Powell has failed to establish a prima facie case of discrimination because he has not shown he was subject to an adverse employment decision on account of his diabetes. ABIC has submitted summary judgment evidence indicating the decision to fire Powell was in April 2015, significantly prior to the instances of alleged discrimination complained of by Powell. Stingone Decl. at 7-8. Although Powell argues he experienced complications from diabetes "well before" April 2015, he has not pointed to any evidence suggesting he was terminated on the basis of his disability nor has he pointed to any evidence suggesting ABIC's proffered explanation for terminating Powell is unworthy of credence. See Resp. Summ.
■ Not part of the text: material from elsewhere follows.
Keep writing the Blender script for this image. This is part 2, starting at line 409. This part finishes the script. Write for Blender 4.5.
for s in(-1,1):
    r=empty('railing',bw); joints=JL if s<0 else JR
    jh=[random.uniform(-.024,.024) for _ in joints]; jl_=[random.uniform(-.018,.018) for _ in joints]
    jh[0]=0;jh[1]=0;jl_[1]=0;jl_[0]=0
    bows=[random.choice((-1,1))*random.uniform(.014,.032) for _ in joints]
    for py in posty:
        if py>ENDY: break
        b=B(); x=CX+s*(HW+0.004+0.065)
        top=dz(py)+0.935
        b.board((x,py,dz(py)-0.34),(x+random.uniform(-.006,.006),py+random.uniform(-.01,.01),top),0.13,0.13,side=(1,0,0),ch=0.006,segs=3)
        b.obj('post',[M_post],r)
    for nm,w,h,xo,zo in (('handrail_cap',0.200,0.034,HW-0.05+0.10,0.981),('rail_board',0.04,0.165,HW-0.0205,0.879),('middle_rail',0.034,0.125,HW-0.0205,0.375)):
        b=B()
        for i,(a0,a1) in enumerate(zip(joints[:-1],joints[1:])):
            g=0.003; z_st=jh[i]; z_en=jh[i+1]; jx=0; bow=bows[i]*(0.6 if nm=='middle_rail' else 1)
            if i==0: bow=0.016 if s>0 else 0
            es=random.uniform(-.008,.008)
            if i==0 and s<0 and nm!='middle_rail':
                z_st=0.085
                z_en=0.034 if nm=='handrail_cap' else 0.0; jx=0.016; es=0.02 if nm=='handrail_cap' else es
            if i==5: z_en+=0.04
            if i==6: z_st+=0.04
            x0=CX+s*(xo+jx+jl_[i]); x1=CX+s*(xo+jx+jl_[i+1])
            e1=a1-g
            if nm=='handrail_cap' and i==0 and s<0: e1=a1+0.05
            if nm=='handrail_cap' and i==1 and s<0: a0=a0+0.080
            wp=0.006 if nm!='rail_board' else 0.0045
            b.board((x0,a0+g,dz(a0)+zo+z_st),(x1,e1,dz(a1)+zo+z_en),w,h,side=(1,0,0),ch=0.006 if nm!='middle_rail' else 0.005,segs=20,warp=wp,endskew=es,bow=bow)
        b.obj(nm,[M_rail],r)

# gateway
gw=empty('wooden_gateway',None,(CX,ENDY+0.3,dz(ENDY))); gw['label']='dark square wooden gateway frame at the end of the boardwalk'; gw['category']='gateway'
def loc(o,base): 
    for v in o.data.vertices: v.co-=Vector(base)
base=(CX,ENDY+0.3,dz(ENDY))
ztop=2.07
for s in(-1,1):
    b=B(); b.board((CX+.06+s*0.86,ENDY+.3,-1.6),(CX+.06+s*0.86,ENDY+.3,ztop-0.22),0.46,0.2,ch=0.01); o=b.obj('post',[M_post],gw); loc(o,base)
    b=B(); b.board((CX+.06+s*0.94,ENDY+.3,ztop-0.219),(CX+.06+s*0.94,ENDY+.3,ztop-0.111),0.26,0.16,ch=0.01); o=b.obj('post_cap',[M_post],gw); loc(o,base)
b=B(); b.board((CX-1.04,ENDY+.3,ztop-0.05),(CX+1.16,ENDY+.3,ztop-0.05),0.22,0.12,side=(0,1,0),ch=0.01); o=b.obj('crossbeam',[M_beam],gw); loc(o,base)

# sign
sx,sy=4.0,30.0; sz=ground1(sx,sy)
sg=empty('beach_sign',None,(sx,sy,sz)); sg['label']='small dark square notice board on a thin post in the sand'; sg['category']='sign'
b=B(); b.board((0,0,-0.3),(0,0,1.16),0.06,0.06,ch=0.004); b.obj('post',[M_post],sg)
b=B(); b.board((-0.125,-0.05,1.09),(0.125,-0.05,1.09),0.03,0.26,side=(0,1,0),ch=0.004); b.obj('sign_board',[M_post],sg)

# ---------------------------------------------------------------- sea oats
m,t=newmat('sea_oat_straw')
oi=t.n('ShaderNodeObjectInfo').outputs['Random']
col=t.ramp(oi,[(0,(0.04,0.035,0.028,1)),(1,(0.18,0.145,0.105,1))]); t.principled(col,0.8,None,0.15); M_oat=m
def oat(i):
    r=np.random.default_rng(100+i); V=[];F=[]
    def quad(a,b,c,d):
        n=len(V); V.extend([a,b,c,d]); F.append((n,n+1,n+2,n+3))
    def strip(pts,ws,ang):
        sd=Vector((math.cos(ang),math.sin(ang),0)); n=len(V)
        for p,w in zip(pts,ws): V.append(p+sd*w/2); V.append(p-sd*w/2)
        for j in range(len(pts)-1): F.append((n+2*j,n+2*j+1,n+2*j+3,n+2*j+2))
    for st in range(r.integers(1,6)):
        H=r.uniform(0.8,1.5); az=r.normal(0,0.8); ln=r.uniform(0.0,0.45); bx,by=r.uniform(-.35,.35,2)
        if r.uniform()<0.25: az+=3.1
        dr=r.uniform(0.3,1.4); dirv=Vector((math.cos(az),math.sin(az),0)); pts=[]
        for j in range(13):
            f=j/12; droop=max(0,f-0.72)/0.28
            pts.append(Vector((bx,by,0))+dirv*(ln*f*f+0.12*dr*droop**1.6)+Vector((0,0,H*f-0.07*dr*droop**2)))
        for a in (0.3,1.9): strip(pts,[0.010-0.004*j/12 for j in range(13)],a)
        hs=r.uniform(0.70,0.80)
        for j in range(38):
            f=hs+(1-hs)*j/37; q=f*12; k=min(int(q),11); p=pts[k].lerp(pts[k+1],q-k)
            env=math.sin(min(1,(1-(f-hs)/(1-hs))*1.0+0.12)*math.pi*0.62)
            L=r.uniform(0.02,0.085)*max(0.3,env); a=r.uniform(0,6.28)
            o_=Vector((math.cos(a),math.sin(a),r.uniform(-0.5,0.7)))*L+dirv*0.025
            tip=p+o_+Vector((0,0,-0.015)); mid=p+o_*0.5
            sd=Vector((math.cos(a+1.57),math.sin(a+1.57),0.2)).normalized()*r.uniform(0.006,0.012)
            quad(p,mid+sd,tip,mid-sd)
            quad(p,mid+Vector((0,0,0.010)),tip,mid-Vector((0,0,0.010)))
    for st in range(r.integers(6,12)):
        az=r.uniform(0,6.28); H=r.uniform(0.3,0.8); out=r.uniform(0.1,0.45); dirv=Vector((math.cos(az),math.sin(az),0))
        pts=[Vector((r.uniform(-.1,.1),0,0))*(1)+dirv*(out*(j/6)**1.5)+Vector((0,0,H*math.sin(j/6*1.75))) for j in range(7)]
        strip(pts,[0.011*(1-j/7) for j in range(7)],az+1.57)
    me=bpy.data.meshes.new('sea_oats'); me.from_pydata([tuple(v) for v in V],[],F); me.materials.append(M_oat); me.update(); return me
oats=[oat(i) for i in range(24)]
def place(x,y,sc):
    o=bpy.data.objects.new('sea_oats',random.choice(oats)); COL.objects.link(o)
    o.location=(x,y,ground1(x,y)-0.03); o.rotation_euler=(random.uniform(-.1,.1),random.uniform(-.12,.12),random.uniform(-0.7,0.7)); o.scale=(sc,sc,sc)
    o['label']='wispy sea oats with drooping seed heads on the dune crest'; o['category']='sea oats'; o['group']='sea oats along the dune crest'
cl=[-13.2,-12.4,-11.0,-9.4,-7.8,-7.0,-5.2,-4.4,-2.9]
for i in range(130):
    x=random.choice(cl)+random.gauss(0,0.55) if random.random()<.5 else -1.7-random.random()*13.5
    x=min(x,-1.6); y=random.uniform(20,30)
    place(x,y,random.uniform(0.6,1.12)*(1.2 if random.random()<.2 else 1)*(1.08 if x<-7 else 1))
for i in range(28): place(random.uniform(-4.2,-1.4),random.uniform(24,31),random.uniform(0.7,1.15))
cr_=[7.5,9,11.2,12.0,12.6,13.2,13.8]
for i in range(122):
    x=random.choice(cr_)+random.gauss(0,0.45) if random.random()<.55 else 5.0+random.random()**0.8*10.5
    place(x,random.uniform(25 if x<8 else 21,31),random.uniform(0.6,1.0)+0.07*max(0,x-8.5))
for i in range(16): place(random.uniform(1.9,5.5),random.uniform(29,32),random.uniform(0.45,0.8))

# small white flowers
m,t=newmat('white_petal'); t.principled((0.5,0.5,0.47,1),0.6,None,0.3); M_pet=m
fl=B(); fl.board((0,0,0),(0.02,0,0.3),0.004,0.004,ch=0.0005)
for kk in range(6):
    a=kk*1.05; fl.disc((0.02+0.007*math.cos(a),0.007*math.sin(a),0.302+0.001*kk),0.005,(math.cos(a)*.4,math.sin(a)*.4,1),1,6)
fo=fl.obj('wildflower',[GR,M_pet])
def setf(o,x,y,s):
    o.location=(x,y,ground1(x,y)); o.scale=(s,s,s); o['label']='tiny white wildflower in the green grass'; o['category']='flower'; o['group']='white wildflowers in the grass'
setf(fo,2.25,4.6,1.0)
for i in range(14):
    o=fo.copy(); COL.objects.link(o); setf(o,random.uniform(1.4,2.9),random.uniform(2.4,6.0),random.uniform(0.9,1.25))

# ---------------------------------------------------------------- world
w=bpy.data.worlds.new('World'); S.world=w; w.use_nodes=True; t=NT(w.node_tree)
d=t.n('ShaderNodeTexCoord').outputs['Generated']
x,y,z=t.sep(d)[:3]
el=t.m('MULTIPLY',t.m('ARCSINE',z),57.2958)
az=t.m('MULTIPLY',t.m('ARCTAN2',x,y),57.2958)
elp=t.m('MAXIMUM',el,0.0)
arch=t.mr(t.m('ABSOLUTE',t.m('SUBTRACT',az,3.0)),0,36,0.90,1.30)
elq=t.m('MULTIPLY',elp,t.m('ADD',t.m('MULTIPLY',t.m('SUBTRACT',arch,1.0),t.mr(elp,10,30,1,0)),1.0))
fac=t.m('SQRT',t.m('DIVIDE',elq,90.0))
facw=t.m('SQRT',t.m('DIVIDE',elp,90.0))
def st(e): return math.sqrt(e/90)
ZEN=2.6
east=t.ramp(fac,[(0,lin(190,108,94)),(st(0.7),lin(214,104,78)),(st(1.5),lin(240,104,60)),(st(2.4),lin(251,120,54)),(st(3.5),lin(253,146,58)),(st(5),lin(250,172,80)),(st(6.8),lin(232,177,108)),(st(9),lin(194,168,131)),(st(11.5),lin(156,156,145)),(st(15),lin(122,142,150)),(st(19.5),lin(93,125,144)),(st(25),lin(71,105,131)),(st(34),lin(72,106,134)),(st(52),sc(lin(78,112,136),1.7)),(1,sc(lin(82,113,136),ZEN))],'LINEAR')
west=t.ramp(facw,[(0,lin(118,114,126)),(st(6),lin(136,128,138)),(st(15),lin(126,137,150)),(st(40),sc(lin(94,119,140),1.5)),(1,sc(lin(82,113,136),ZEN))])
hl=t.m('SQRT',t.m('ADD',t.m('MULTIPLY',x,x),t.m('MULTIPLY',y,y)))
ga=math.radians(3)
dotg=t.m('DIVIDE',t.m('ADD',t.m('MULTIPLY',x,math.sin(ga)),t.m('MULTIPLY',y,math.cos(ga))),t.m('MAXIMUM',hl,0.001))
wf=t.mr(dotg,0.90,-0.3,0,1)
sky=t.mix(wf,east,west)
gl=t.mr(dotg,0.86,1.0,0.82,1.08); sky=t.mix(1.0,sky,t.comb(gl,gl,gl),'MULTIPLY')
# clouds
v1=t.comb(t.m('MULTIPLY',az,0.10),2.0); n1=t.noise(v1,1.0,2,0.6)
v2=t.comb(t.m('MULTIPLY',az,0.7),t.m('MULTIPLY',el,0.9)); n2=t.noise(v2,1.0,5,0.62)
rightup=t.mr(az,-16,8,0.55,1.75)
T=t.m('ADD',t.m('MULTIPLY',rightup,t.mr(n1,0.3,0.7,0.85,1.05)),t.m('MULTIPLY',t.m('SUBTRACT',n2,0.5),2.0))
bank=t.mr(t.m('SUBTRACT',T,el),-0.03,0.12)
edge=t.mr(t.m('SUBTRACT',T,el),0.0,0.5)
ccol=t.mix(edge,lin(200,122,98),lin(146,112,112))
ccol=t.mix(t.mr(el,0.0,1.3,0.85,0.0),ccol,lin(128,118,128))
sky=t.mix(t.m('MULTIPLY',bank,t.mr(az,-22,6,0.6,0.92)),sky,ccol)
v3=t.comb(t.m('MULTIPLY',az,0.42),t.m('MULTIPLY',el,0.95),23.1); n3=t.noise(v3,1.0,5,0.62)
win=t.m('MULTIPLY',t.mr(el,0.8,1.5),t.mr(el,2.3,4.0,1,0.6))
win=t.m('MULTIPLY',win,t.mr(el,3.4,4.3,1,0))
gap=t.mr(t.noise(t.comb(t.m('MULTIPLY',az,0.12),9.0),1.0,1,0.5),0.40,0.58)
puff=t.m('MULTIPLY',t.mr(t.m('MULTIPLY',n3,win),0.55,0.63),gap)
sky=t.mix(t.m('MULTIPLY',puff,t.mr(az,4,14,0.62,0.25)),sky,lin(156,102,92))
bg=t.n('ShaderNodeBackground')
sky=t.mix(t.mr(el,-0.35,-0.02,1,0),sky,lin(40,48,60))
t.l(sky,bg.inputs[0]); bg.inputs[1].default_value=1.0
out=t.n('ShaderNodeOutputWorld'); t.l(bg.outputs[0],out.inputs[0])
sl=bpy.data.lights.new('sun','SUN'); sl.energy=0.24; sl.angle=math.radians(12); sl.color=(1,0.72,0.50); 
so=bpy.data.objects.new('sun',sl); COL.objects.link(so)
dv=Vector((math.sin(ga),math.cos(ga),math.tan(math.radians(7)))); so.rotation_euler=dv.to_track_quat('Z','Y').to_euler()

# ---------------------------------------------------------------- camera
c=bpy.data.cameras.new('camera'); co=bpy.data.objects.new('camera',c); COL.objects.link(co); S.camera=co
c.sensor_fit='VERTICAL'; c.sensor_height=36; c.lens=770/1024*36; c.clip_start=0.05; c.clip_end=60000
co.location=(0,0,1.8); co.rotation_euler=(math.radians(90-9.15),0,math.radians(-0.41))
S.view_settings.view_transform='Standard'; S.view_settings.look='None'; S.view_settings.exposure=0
J. [#49]. Powell has therefore failed to carry his burden under McDonnell Douglas.
In sum, the Court finds Powell has not pointed to evidence creating a genuine issue of material fact as to his claims under the ADA.
Conclusion
Powell has failed to carry his burden of demonstrating a genuine issue of material fact exists with respect to either his Title VII or his ADA claims.
Accordingly,
IT IS ORDERED that ABIC's Motion for Summary Judgment [#44] is GRANTED; and
IT IS FURTHER ORDERED that Powell's Motion for Extension of Time to Complete Discovery [#48] is DENIED.
SIGNED this the 1st day of March 2018.